▶ **Data excerpt**
>>>>

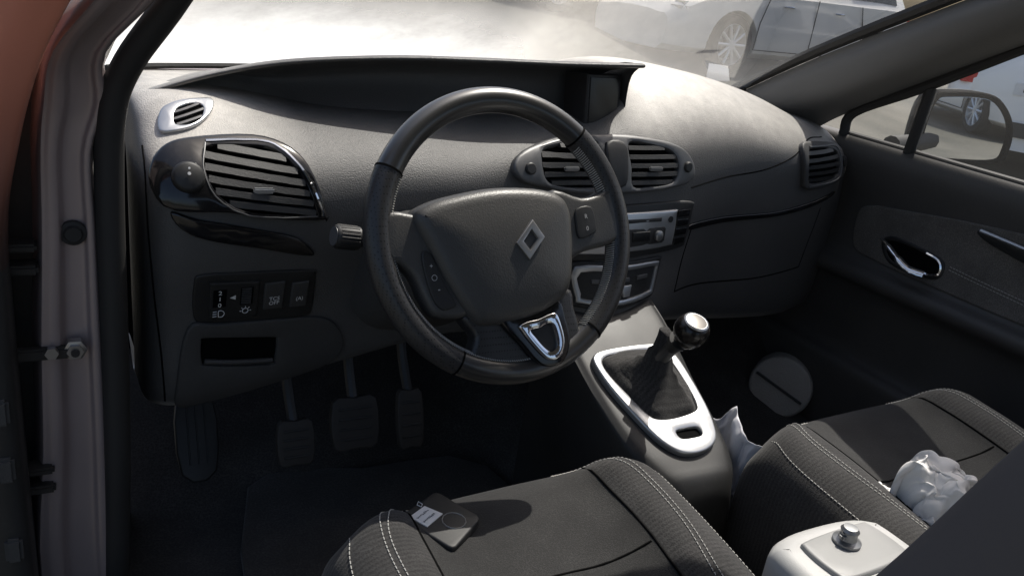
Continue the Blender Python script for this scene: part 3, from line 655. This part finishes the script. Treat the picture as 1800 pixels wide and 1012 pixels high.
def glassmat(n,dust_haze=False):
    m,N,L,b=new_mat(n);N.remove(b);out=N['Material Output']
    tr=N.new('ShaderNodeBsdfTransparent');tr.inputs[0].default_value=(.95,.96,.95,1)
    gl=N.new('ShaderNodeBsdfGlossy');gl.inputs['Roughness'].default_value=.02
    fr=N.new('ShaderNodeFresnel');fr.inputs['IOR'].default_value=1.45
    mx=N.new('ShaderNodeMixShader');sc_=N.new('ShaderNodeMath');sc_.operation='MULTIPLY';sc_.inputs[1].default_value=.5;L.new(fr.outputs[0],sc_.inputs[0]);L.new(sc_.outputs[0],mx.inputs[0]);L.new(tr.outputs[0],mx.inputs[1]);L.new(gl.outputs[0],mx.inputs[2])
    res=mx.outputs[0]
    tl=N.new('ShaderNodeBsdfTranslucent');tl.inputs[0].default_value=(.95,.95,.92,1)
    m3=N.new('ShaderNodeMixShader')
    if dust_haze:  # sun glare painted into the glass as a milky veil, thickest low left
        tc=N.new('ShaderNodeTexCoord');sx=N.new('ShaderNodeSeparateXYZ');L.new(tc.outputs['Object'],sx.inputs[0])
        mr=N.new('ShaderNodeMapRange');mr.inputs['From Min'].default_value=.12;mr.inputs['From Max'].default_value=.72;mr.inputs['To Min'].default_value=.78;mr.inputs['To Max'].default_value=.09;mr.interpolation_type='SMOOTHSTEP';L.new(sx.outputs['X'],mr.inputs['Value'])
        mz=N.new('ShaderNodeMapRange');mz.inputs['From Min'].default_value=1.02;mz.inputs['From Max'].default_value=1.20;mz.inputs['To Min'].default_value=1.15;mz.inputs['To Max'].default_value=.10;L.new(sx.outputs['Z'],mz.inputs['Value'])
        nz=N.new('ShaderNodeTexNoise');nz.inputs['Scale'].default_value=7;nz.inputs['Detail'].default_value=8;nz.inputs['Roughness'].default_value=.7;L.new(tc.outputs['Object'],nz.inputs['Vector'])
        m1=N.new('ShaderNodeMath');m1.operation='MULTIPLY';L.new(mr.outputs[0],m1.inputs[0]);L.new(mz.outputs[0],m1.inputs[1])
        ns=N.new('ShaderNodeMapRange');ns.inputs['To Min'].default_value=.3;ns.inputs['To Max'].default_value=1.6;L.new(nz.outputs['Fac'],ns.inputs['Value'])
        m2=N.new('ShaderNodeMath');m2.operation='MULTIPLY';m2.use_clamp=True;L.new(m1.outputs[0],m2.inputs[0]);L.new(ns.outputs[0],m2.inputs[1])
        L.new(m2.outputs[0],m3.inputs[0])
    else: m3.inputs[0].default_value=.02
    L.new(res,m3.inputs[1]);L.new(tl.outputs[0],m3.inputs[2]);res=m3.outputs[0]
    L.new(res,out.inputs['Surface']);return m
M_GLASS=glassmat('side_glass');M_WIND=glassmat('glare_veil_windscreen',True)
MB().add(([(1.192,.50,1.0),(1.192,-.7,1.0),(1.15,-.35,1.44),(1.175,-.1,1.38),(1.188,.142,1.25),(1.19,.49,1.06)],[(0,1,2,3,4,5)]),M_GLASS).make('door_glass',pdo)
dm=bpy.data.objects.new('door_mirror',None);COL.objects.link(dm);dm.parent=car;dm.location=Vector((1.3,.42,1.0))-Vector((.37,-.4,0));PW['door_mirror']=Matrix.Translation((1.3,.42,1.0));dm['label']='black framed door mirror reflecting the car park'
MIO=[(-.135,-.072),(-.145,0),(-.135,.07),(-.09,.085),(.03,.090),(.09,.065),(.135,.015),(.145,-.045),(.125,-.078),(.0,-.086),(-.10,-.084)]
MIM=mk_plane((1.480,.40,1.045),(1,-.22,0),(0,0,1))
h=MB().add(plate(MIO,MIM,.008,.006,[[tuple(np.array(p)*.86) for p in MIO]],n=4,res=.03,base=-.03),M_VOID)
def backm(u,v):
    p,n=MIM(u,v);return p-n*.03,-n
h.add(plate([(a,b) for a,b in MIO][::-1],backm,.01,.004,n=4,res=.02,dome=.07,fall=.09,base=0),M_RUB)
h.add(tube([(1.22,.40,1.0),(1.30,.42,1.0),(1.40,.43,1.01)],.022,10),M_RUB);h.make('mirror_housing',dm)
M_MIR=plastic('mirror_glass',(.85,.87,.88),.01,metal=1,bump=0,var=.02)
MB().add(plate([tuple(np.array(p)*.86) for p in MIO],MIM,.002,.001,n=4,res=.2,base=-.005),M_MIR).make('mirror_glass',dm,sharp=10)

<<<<

▶ **The exercise**
Exclude the images, then output the data above word for word.

▶ **Written response**
Continue the Blender Python script for this scene: part 3, from line 655. This part finishes the script. Treat the picture as 1800 pixels wide and 1012 pixels high.
def glassmat(n,dust_haze=False):
    m,N,L,b=new_mat(n);N.remove(b);out=N['Material Output']
    tr=N.new('ShaderNodeBsdfTransparent');tr.inputs[0].default_value=(.95,.96,.95,1)
    gl=N.new('ShaderNodeBsdfGlossy');gl.inputs['Roughness'].default_value=.02
    fr=N.new('ShaderNodeFresnel');fr.inputs['IOR'].default_value=1.45
    mx=N.new('ShaderNodeMixShader');sc_=N.new('ShaderNodeMath');sc_.operation='MULTIPLY';sc_.inputs[1].default_value=.5;L.new(fr.outputs[0],sc_.inputs[0]);L.new(sc_.outputs[0],mx.inputs[0]);L.new(tr.outputs[0],mx.inputs[1]);L.new(gl.outputs[0],mx.inputs[2])
    res=mx.outputs[0]
    tl=N.new('ShaderNodeBsdfTranslucent');tl.inputs[0].default_value=(.95,.95,.92,1)
    m3=N.new('ShaderNodeMixShader')
    if dust_haze:  # sun glare painted into the glass as a milky veil, thickest low left
        tc=N.new('ShaderNodeTexCoord');sx=N.new('ShaderNodeSeparateXYZ');L.new(tc.outputs['Object'],sx.inputs[0])
        mr=N.new('ShaderNodeMapRange');mr.inputs['From Min'].default_value=.12;mr.inputs['From Max'].default_value=.72;mr.inputs['To Min'].default_value=.78;mr.inputs['To Max'].default_value=.09;mr.interpolation_type='SMOOTHSTEP';L.new(sx.outputs['X'],mr.inputs['Value'])
        mz=N.new('ShaderNodeMapRange');mz.inputs['From Min'].default_value=1.02;mz.inputs['From Max'].default_value=1.20;mz.inputs['To Min'].default_value=1.15;mz.inputs['To Max'].default_value=.10;L.new(sx.outputs['Z'],mz.inputs['Value'])
        nz=N.new('ShaderNodeTexNoise');nz.inputs['Scale'].default_value=7;nz.inputs['Detail'].default_value=8;nz.inputs['Roughness'].default_value=.7;L.new(tc.outputs['Object'],nz.inputs['Vector'])
        m1=N.new('ShaderNodeMath');m1.operation='MULTIPLY';L.new(mr.outputs[0],m1.inputs[0]);L.new(mz.outputs[0],m1.inputs[1])
        ns=N.new('ShaderNodeMapRange');ns.inputs['To Min'].default_value=.3;ns.inputs['To Max'].default_value=1.6;L.new(nz.outputs['Fac'],ns.inputs['Value'])
        m2=N.new('ShaderNodeMath');m2.operation='MULTIPLY';m2.use_clamp=True;L.new(m1.outputs[0],m2.inputs[0]);L.new(ns.outputs[0],m2.inputs[1])
        L.new(m2.outputs[0],m3.inputs[0])
    else: m3.inputs[0].default_value=.02
    L.new(res,m3.inputs[1]);L.new(tl.outputs[0],m3.inputs[2]);res=m3.outputs[0]
    L.new(res,out.inputs['Surface']);return m
M_GLASS=glassmat('side_glass');M_WIND=glassmat('glare_veil_windscreen',True)
MB().add(([(1.192,.50,1.0),(1.192,-.7,1.0),(1.15,-.35,1.44),(1.175,-.1,1.38),(1.188,.142,1.25),(1.19,.49,1.06)],[(0,1,2,3,4,5)]),M_GLASS).make('door_glass',pdo)
dm=bpy.data.objects.new('door_mirror',None);COL.objects.link(dm);dm.parent=car;dm.location=Vector((1.3,.42,1.0))-Vector((.37,-.4,0));PW['door_mirror']=Matrix.Translation((1.3,.42,1.0));dm['label']='black framed door mirror reflecting the car park'
MIO=[(-.135,-.072),(-.145,0),(-.135,.07),(-.09,.085),(.03,.090),(.09,.065),(.135,.015),(.145,-.045),(.125,-.078),(.0,-.086),(-.10,-.084)]
MIM=mk_plane((1.480,.40,1.045),(1,-.22,0),(0,0,1))
h=MB().add(plate(MIO,MIM,.008,.006,[[tuple(np.array(p)*.86) for p in MIO]],n=4,res=.03,base=-.03),M_VOID)
def backm(u,v):
    p,n=MIM(u,v);return p-n*.03,-n
h.add(plate([(a,b) for a,b in MIO][::-1],backm,.01,.004,n=4,res=.02,dome=.07,fall=.09,base=0),M_RUB)
h.add(tube([(1.22,.40,1.0),(1.30,.42,1.0),(1.40,.43,1.01)],.022,10),M_RUB);h.make('mirror_housing',dm)
M_MIR=plastic('mirror_glass',(.85,.87,.88),.01,metal=1,bump=0,var=.02)
MB().add(plate([tuple(np.array(p)*.86) for p in MIO],MIM,.002,.001,n=4,res=.2,base=-.005),M_MIR).make('mirror_glass',dm,sharp=10)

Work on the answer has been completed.